Return, unaltered, every line from the beginning of the material below up to and including the one with "C.camera = cam".

══ Recorded data

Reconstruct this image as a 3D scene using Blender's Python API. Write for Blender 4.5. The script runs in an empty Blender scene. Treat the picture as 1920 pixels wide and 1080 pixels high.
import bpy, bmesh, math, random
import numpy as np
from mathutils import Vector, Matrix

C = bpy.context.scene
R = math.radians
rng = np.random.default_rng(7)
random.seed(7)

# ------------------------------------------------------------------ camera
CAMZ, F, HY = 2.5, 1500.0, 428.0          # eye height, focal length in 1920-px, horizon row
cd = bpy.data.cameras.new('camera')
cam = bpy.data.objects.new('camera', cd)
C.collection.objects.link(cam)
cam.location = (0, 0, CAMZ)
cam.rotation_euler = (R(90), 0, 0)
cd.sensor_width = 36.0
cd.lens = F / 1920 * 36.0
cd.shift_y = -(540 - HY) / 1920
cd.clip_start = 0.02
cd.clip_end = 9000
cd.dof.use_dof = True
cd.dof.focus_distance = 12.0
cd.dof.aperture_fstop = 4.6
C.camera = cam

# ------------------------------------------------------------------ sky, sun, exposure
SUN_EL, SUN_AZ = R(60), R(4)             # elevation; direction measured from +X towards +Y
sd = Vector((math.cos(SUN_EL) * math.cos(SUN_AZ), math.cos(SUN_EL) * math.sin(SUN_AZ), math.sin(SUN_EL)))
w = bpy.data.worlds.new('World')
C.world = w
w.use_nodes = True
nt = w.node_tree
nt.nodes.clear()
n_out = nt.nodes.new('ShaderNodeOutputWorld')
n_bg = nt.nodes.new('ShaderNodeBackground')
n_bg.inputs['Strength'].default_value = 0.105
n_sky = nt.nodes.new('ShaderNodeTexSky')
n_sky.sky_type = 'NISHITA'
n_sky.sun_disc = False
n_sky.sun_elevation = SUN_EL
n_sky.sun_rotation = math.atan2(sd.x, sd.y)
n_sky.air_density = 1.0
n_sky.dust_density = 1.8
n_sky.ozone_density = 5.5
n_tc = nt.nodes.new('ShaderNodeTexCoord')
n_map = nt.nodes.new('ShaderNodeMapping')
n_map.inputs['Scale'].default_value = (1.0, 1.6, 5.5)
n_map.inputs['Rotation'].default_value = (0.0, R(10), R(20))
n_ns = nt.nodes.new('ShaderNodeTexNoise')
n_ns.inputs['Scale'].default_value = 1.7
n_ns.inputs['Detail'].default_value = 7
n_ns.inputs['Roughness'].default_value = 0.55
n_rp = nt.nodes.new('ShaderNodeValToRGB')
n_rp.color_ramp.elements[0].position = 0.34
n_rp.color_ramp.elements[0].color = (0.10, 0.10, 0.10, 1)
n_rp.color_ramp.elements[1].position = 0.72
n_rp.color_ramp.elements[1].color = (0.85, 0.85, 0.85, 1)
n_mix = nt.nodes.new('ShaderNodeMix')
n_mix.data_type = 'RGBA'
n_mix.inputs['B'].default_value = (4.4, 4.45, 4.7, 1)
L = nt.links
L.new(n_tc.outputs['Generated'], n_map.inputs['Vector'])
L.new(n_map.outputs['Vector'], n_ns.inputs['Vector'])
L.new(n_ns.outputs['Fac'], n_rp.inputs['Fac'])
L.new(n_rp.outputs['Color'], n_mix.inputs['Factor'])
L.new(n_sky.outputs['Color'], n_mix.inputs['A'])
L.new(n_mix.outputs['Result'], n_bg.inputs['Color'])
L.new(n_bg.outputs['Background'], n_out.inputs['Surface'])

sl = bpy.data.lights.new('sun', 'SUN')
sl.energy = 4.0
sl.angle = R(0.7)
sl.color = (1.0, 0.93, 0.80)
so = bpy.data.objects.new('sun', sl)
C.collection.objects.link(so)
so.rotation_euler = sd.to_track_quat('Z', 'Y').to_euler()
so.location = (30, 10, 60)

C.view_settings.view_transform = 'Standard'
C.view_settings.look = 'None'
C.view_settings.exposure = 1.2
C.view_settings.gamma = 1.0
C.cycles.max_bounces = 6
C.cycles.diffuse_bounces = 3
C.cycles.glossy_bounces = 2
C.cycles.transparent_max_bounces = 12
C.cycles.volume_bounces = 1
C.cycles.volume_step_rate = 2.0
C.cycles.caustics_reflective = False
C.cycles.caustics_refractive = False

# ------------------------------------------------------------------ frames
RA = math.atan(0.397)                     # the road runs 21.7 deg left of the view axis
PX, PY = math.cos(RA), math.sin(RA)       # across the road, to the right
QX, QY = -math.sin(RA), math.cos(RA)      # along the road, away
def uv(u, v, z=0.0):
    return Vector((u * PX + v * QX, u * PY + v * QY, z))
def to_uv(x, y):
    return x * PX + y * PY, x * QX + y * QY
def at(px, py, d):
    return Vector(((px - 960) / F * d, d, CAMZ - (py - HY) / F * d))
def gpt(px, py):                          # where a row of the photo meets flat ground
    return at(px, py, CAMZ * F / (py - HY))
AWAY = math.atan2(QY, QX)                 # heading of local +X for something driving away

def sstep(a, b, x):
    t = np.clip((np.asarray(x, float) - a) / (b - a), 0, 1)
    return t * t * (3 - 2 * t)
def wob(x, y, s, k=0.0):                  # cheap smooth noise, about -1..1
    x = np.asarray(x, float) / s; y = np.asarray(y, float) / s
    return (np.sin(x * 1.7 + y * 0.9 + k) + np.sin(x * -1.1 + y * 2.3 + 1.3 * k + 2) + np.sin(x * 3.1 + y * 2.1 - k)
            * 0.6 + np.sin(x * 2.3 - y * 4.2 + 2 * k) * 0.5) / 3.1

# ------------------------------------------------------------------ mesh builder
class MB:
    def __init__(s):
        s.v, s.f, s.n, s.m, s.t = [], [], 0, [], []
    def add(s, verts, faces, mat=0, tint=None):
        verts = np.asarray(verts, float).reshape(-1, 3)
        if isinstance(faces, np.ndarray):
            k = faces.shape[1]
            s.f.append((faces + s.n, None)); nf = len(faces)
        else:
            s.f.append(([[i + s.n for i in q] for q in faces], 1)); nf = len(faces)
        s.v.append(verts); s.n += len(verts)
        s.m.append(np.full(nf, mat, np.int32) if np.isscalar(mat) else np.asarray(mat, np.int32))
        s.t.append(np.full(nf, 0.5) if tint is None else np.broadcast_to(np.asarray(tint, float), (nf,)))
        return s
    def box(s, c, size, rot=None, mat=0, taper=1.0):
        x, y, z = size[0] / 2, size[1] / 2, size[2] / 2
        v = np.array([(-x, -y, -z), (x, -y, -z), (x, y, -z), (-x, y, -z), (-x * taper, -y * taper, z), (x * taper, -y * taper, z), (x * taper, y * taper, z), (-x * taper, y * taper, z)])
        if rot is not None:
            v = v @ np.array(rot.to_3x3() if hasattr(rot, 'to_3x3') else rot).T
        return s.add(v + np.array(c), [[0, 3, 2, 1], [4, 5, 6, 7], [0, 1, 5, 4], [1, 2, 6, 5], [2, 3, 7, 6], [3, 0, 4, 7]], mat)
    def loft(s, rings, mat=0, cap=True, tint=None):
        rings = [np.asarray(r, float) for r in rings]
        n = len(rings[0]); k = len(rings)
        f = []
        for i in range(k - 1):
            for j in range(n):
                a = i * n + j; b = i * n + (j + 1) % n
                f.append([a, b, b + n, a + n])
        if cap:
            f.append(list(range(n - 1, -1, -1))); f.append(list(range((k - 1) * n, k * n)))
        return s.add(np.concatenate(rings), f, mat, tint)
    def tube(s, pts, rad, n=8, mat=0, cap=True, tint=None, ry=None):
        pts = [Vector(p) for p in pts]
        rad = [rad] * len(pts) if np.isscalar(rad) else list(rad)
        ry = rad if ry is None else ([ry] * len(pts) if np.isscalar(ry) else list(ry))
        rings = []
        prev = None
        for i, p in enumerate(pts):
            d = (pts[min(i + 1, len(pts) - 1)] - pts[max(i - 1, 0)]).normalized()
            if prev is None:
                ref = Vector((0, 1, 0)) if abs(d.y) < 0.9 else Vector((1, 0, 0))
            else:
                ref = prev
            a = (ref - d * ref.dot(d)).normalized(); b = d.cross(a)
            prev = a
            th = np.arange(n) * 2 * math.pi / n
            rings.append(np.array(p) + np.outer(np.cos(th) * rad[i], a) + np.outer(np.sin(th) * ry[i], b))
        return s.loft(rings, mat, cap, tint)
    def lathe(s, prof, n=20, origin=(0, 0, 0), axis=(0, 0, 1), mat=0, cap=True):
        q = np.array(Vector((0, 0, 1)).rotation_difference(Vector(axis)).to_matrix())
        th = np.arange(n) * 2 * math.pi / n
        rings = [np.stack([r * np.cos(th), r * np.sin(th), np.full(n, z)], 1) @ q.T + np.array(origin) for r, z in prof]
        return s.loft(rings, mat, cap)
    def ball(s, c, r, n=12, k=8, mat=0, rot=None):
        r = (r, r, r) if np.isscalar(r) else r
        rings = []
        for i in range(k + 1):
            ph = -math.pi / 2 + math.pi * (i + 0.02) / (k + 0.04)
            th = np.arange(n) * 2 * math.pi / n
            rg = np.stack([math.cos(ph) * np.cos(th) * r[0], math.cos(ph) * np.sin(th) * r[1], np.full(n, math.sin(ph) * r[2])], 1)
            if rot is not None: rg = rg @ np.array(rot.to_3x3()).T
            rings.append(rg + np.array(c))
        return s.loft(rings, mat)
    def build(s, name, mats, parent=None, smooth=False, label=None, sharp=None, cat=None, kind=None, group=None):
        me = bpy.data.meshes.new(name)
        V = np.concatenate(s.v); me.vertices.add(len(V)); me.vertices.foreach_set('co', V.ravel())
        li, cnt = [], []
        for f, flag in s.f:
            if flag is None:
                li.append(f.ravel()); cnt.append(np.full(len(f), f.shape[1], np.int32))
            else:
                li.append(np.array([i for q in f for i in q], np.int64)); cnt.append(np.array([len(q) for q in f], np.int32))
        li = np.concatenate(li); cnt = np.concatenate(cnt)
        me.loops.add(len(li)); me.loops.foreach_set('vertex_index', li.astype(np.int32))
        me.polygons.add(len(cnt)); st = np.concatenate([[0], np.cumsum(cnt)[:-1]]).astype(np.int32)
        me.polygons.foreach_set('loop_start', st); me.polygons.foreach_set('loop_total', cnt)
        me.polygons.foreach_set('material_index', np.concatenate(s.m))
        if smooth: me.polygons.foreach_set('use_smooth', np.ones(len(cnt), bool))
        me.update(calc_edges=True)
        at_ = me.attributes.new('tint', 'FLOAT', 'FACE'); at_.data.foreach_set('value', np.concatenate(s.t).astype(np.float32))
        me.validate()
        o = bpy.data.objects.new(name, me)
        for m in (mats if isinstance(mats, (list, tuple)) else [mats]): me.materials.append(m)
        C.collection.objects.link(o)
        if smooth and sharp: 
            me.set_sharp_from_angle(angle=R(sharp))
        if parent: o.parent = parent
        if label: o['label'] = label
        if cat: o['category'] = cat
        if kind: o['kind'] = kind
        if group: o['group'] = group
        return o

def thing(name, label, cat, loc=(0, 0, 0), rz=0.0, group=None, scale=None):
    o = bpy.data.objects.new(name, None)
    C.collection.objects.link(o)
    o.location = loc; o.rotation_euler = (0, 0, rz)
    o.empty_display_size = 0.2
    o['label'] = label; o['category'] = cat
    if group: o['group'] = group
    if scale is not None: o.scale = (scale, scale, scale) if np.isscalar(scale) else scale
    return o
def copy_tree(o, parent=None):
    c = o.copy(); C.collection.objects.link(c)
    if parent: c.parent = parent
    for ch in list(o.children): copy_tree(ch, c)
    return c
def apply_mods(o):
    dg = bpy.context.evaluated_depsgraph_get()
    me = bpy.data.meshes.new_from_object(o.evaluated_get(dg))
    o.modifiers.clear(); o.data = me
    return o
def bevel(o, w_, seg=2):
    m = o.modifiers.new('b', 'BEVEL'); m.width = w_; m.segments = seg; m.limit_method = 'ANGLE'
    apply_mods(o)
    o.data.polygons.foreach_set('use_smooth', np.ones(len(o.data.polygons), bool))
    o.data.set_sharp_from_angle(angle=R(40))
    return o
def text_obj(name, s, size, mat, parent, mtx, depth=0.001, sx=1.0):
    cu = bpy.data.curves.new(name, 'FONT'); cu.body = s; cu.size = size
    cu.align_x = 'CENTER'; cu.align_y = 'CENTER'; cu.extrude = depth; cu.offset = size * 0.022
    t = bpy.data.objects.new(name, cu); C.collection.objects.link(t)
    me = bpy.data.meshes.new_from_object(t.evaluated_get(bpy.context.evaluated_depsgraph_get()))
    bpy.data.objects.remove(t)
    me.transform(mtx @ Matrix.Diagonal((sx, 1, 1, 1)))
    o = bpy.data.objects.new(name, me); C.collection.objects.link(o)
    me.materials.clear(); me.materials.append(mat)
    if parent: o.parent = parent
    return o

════

Result:
Reconstruct this image as a 3D scene using Blender's Python API. Write for Blender 4.5. The script runs in an empty Blender scene. Treat the picture as 1920 pixels wide and 1080 pixels high.
import bpy, bmesh, math, random
import numpy as np
from mathutils import Vector, Matrix

C = bpy.context.scene
R = math.radians
rng = np.random.default_rng(7)
random.seed(7)

# ------------------------------------------------------------------ camera
CAMZ, F, HY = 2.5, 1500.0, 428.0          # eye height, focal length in 1920-px, horizon row
cd = bpy.data.cameras.new('camera')
cam = bpy.data.objects.new('camera', cd)
C.collection.objects.link(cam)
cam.location = (0, 0, CAMZ)
cam.rotation_euler = (R(90), 0, 0)
cd.sensor_width = 36.0
cd.lens = F / 1920 * 36.0
cd.shift_y = -(540 - HY) / 1920
cd.clip_start = 0.02
cd.clip_end = 9000
cd.dof.use_dof = True
cd.dof.focus_distance = 12.0
cd.dof.aperture_fstop = 4.6
C.camera = cam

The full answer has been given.